The input —
-------------------------
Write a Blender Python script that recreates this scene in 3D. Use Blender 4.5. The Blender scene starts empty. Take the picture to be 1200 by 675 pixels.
-------------------------
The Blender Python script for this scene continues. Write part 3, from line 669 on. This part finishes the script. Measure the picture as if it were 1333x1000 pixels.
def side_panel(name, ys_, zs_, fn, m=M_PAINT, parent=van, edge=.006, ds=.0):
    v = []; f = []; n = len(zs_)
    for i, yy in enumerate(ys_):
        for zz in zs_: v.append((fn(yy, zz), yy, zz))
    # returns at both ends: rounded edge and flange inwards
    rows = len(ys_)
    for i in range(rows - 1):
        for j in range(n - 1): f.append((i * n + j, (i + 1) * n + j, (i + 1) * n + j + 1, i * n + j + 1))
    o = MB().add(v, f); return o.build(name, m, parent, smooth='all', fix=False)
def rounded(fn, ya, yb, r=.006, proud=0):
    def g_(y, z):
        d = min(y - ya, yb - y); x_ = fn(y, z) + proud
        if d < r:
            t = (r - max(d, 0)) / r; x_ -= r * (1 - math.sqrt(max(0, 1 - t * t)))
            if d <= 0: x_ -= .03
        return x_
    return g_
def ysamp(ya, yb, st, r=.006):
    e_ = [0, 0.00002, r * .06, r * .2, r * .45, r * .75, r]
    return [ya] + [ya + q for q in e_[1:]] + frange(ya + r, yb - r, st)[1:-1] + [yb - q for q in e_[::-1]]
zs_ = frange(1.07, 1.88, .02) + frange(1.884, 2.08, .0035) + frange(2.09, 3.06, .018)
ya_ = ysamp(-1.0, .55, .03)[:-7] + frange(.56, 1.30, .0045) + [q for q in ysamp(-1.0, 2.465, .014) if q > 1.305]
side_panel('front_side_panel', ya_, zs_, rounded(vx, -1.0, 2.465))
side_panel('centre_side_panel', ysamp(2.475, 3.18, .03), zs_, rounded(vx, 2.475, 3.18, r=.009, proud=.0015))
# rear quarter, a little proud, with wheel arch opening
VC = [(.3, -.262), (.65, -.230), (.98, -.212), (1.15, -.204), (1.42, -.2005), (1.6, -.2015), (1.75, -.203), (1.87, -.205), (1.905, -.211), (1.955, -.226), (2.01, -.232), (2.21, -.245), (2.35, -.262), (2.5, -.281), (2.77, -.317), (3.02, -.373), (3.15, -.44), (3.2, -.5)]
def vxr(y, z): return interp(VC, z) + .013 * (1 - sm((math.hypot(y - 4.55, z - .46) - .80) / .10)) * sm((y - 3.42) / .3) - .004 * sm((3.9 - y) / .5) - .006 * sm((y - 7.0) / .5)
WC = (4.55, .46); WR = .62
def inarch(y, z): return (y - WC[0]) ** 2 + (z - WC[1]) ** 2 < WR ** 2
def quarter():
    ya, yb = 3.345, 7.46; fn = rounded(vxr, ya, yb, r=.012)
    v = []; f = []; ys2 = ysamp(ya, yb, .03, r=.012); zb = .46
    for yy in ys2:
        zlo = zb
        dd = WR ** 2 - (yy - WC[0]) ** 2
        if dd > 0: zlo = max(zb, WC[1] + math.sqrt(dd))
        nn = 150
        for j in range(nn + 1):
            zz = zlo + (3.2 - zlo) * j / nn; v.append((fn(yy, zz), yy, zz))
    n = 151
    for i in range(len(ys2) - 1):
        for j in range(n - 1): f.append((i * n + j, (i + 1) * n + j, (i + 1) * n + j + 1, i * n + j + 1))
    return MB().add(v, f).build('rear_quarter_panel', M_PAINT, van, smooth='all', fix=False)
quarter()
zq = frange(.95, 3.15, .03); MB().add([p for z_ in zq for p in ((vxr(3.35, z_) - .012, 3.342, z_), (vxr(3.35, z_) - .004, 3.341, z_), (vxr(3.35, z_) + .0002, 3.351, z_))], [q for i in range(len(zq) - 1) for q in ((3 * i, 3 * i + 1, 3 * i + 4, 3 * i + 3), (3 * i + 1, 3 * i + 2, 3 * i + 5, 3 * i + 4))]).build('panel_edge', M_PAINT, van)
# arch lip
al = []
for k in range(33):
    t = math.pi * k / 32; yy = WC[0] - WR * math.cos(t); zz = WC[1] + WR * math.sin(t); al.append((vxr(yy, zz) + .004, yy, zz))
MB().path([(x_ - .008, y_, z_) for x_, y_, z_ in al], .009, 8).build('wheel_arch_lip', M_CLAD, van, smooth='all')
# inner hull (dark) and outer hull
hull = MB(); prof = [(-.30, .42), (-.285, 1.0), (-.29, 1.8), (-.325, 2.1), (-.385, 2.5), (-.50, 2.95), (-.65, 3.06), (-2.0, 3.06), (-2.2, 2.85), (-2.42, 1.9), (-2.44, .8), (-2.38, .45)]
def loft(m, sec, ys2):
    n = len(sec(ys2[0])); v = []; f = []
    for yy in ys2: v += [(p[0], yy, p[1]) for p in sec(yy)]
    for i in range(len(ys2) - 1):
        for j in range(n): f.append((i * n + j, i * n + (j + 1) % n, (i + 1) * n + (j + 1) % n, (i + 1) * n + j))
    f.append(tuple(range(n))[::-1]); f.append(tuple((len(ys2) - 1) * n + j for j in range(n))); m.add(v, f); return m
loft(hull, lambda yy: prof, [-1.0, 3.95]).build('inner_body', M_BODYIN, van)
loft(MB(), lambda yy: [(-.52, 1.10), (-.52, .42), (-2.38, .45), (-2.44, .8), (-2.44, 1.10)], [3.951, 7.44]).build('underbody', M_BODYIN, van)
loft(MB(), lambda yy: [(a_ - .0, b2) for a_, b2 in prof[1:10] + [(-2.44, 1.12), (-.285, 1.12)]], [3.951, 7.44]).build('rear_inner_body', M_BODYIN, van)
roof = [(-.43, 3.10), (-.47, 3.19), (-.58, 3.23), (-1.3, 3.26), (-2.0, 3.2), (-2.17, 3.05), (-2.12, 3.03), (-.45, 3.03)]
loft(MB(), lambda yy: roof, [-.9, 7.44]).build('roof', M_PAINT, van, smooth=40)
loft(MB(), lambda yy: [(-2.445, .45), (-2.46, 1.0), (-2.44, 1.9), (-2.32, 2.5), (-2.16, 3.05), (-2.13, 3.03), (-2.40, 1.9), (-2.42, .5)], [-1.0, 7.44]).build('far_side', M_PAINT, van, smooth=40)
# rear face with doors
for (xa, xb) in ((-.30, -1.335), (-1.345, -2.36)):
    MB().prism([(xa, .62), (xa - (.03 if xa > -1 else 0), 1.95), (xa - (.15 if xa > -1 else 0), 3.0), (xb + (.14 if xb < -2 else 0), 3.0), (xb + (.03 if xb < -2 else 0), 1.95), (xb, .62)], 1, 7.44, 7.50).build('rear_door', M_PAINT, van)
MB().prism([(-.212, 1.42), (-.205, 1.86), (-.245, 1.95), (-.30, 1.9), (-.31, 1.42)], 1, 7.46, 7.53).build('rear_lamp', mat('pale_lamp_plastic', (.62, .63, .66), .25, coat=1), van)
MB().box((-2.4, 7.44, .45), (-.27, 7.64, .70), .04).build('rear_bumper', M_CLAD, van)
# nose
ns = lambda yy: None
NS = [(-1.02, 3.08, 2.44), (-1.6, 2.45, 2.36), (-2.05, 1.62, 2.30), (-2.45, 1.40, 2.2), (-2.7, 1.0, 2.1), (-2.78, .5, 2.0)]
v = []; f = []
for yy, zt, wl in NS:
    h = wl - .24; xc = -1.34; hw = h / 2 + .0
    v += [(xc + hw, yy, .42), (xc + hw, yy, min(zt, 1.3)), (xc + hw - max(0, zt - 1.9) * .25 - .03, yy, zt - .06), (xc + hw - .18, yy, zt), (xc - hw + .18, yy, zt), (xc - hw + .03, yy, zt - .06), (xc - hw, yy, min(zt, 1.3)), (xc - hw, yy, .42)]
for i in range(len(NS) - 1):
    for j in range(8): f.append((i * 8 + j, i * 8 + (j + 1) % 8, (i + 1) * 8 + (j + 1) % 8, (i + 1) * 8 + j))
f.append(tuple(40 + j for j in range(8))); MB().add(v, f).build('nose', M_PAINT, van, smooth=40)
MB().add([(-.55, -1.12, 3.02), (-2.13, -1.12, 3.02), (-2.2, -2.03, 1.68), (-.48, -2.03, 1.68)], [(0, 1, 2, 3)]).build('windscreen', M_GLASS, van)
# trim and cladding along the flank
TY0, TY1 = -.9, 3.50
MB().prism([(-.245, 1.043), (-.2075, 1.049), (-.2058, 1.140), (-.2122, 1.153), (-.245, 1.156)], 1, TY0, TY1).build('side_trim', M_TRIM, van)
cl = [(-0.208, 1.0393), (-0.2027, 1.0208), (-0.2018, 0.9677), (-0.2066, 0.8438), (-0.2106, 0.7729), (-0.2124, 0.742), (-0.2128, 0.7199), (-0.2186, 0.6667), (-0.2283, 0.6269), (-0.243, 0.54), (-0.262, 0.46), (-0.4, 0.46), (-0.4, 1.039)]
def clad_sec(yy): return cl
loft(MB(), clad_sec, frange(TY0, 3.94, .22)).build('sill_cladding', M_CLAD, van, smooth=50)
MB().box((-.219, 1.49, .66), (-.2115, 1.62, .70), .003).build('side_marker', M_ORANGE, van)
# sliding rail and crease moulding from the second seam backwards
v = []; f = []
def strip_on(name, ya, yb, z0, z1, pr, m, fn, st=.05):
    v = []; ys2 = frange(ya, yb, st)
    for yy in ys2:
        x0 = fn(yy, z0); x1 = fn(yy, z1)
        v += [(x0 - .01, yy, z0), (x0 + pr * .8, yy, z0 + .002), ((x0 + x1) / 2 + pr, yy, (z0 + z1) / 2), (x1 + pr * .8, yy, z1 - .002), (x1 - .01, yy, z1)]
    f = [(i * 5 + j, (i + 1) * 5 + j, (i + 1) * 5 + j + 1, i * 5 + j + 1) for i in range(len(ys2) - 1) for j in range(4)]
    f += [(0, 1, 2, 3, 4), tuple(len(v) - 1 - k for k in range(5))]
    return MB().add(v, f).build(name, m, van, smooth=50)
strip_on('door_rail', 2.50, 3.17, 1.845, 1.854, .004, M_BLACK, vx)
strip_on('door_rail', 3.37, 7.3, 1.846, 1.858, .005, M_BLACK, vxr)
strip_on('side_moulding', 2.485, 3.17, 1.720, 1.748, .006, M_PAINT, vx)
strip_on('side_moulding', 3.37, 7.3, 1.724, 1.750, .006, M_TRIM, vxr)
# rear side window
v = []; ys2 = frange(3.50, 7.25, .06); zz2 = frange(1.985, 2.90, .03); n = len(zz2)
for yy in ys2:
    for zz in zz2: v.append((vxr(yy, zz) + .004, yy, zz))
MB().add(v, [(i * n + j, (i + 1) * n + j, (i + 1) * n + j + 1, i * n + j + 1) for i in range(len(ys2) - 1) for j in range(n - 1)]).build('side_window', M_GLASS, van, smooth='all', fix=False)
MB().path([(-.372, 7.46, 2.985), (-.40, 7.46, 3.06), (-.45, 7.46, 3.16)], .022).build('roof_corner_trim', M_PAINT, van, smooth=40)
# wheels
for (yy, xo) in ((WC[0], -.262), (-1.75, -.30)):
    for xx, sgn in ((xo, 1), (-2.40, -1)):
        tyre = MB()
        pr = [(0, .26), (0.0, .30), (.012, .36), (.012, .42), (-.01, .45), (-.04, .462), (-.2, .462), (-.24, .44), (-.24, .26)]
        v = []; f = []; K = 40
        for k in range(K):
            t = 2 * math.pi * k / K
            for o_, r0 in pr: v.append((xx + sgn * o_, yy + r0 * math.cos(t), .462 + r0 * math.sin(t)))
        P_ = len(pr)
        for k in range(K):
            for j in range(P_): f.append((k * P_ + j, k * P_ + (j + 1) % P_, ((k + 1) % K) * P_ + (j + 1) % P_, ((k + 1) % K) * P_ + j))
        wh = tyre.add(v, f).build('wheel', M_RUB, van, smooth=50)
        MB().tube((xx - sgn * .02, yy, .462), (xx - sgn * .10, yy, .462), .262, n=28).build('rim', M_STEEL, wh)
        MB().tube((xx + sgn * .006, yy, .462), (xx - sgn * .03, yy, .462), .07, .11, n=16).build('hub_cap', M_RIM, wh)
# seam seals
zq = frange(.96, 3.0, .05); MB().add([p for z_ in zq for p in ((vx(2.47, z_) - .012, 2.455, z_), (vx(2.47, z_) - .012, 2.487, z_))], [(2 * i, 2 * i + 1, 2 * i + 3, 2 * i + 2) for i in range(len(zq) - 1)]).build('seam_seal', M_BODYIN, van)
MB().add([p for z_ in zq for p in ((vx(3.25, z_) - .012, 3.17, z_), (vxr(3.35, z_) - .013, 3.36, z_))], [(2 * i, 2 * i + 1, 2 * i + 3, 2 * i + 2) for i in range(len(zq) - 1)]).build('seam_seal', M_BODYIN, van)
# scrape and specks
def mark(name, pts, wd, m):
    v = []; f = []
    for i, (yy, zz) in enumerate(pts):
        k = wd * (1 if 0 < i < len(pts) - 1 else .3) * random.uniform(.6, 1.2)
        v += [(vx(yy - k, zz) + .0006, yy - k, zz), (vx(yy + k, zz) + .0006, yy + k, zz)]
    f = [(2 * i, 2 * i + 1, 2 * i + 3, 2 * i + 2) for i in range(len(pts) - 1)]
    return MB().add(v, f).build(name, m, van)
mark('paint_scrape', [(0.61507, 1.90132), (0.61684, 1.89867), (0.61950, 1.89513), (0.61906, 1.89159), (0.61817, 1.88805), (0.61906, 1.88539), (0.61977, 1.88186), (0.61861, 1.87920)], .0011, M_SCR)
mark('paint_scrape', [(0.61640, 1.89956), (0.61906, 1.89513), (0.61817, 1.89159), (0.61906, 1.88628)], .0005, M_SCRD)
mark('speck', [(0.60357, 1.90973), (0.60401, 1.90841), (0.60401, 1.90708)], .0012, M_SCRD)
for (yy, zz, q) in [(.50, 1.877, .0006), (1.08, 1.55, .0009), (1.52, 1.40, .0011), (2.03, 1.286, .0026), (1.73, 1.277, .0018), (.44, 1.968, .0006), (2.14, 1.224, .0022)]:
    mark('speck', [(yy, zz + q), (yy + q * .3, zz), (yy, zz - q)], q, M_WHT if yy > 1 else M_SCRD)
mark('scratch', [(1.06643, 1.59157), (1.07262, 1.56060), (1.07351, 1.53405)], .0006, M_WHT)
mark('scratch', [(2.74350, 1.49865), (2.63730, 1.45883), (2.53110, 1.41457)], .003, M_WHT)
-------------------------
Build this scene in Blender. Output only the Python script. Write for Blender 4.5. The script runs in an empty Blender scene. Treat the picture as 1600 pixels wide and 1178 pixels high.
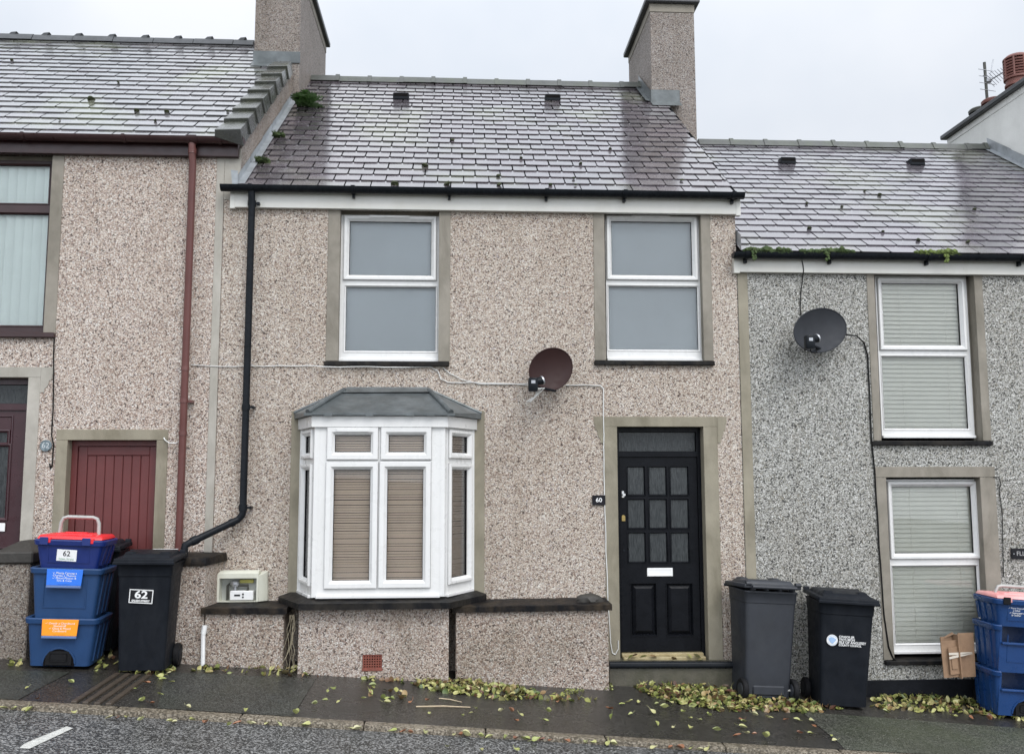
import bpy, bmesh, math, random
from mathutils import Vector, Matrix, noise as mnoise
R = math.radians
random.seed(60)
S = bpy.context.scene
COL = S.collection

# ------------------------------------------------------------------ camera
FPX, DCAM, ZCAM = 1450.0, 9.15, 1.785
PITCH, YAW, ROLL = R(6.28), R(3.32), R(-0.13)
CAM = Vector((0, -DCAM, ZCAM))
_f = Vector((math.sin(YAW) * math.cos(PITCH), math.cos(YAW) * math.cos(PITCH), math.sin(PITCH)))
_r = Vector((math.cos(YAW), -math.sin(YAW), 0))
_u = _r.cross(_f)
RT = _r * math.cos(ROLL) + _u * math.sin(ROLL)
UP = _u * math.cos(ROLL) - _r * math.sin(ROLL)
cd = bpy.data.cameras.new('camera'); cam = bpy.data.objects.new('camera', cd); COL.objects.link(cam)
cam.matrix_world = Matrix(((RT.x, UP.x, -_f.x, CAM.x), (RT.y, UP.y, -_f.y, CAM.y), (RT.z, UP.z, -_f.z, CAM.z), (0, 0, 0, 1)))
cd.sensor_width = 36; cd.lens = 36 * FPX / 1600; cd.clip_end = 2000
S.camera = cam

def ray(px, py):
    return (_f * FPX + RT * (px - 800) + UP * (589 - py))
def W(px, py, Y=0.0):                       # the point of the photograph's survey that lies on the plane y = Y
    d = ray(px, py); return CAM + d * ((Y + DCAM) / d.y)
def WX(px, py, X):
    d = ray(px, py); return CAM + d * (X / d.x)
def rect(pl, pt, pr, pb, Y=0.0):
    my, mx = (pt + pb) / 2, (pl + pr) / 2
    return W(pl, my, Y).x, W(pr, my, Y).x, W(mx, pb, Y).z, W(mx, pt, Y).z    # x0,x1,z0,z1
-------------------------
Work to be completed — In the listing above, find the line with "Build this scene" and the line with "COL = S.collection". Copy exactly those lines and all between them, minus the images.

Solution for this problem —
Build this scene in Blender. Output only the Python script. Write for Blender 4.5. The script runs in an empty Blender scene. Treat the picture as 1600 pixels wide and 1178 pixels high.
import bpy, bmesh, math, random
from mathutils import Vector, Matrix, noise as mnoise
R = math.radians
random.seed(60)
S = bpy.context.scene
COL = S.collection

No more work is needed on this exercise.